To be done
Quote the listing below word for word, stopping after the line that contains "return m, n, l, n['Principled BSDF']".
• • • •
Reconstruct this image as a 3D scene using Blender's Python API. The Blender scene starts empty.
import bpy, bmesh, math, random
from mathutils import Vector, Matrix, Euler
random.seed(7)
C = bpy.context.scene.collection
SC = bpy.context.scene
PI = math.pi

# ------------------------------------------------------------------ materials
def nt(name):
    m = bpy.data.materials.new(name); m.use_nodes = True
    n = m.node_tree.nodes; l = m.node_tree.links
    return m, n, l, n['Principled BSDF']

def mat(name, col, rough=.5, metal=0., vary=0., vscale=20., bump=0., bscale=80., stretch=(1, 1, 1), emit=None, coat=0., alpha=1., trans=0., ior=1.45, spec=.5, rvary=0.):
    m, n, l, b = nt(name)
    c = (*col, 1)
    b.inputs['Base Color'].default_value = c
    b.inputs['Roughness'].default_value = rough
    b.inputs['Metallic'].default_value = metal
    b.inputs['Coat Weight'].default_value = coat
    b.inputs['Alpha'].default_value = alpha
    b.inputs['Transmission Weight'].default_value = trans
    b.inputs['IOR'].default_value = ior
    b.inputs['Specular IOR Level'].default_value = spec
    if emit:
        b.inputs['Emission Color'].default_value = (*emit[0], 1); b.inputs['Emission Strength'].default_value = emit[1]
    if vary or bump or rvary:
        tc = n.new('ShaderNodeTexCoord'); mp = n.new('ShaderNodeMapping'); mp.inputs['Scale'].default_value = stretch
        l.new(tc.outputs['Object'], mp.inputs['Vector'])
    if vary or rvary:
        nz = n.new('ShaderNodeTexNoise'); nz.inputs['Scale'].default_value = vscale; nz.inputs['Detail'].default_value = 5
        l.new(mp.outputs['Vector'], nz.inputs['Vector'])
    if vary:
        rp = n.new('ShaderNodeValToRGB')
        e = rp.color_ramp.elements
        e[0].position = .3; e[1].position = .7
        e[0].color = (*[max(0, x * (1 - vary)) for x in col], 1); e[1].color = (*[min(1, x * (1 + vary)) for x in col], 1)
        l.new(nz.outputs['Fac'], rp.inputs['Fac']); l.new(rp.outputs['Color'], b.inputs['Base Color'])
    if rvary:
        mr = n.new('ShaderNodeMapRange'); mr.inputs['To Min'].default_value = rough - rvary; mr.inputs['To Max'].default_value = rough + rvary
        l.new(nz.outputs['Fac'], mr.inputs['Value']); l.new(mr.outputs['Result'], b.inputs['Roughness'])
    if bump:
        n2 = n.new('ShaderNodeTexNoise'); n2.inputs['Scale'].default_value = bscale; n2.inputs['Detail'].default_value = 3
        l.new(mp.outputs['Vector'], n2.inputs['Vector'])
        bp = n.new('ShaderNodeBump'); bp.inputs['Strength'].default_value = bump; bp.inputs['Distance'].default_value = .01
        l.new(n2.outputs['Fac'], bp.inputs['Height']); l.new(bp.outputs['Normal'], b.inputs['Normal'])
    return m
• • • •
Output of the exercise
Reconstruct this image as a 3D scene using Blender's Python API. The Blender scene starts empty.
import bpy, bmesh, math, random
from mathutils import Vector, Matrix, Euler
random.seed(7)
C = bpy.context.scene.collection
SC = bpy.context.scene
PI = math.pi

# ------------------------------------------------------------------ materials
def nt(name):
    m = bpy.data.materials.new(name); m.use_nodes = True
    n = m.node_tree.nodes; l = m.node_tree.links
    return m, n, l, n['Principled BSDF']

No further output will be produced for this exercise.